• [Exercise task]: Lift out all lines below that contain "picture".

• [Available data]:
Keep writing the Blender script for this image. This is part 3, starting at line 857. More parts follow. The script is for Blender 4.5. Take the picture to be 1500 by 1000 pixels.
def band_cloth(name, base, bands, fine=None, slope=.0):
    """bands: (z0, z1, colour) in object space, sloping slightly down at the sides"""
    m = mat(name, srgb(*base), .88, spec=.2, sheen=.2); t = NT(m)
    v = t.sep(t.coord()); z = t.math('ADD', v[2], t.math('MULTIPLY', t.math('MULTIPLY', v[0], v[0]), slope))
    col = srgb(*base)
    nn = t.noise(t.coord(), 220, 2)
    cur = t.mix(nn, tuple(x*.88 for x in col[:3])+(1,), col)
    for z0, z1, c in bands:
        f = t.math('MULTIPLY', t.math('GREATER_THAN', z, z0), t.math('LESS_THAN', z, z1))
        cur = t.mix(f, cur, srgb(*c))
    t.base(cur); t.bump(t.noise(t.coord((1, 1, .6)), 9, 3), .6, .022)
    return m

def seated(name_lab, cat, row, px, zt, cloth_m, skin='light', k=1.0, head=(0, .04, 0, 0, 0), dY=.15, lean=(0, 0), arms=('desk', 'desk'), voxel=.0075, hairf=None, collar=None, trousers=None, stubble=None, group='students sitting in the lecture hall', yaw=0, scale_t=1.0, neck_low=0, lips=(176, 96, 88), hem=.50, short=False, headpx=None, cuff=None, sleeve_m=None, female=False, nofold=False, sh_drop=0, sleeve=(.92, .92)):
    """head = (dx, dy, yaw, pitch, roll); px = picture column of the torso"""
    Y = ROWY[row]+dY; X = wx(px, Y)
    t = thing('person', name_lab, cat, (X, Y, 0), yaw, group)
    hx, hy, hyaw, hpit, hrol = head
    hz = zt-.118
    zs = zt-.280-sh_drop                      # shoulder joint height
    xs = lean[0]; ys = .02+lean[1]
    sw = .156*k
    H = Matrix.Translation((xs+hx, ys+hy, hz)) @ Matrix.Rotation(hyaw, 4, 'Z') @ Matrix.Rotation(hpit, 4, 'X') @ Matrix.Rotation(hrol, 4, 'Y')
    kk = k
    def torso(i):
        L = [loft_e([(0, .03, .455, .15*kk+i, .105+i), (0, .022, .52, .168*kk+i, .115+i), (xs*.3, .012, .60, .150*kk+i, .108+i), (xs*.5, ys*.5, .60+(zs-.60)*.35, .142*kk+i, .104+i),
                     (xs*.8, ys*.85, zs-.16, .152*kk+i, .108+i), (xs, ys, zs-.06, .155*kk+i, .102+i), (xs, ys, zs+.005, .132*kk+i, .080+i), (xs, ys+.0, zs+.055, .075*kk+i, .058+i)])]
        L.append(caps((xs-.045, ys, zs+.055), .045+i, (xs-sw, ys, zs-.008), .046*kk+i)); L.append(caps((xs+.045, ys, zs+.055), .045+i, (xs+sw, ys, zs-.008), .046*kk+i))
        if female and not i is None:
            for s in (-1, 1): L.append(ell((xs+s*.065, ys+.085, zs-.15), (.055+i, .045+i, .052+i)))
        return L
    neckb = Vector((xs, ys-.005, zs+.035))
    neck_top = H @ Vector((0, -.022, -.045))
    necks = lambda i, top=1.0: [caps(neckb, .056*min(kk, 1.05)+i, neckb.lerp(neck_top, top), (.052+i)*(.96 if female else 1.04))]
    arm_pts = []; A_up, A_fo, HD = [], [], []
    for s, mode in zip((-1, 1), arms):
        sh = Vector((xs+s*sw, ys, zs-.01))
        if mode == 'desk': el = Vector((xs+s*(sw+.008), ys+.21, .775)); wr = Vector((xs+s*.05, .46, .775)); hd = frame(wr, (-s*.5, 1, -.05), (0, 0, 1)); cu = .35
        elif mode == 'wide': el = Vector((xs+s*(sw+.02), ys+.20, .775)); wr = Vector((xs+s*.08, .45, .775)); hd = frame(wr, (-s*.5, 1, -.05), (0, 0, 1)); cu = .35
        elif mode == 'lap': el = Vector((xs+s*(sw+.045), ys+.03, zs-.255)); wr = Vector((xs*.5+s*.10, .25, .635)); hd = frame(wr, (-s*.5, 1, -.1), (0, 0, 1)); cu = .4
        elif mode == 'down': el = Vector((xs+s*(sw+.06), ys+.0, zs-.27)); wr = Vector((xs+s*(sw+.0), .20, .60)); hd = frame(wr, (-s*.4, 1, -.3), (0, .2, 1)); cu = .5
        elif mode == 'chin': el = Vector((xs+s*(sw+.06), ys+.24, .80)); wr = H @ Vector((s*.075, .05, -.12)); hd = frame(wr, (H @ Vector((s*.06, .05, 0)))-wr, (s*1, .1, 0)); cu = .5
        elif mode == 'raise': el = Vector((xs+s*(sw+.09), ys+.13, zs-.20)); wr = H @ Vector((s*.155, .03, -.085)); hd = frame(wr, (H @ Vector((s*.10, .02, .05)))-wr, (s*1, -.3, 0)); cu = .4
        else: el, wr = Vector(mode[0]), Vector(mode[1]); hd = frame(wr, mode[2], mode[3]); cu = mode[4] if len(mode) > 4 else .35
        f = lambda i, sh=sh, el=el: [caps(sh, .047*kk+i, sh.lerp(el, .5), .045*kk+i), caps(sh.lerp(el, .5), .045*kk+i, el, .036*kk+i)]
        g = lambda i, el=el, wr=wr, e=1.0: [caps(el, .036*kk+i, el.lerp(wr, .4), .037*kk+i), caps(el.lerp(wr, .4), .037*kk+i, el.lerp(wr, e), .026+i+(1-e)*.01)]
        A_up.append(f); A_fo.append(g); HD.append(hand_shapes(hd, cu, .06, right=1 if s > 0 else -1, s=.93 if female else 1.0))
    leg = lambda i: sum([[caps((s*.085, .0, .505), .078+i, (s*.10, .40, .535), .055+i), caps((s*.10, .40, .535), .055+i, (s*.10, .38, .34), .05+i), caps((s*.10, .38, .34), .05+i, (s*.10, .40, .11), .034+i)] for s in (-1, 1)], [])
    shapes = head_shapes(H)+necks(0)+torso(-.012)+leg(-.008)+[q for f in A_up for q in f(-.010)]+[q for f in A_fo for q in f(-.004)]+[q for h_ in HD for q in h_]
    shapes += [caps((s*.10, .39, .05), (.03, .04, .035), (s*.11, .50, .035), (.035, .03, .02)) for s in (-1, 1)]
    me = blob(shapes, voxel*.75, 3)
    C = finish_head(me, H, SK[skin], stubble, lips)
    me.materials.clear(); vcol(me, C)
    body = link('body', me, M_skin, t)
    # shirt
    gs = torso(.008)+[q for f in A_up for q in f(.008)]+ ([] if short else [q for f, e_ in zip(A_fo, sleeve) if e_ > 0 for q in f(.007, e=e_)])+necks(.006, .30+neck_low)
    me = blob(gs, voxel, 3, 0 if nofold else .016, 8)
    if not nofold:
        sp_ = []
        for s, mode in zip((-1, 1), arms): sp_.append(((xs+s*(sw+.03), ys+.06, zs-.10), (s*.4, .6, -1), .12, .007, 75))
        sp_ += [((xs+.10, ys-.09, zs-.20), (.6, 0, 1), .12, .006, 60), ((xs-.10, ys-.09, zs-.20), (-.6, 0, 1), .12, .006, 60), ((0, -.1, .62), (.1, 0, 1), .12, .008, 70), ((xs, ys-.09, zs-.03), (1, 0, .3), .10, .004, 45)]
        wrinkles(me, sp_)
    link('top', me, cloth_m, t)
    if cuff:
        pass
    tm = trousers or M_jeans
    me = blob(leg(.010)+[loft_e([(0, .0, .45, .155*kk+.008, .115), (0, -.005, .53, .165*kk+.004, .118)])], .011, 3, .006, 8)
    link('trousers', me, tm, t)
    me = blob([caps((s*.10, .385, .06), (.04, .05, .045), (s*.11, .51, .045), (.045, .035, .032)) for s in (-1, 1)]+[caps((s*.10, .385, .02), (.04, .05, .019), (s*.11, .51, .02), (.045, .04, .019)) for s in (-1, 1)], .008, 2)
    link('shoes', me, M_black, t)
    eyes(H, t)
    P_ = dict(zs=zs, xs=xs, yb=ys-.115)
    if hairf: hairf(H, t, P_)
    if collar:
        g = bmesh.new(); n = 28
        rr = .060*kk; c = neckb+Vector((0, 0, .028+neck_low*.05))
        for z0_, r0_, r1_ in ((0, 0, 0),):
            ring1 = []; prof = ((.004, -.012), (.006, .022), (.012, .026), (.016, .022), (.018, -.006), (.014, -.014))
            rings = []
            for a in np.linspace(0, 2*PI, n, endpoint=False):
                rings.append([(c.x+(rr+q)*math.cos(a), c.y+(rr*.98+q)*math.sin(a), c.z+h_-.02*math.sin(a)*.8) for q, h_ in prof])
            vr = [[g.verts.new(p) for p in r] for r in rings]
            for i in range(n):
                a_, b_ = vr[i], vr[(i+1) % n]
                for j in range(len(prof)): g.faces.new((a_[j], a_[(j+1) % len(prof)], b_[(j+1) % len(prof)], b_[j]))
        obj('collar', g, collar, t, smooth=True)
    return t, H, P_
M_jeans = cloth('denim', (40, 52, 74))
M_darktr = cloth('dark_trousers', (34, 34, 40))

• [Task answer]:
Keep writing the Blender script for this image. This is part 3, starting at line 857. More parts follow. The script is for Blender 4.5. Take the picture to be 1500 by 1000 pixels.
    """head = (dx, dy, yaw, pitch, roll); px = picture column of the torso"""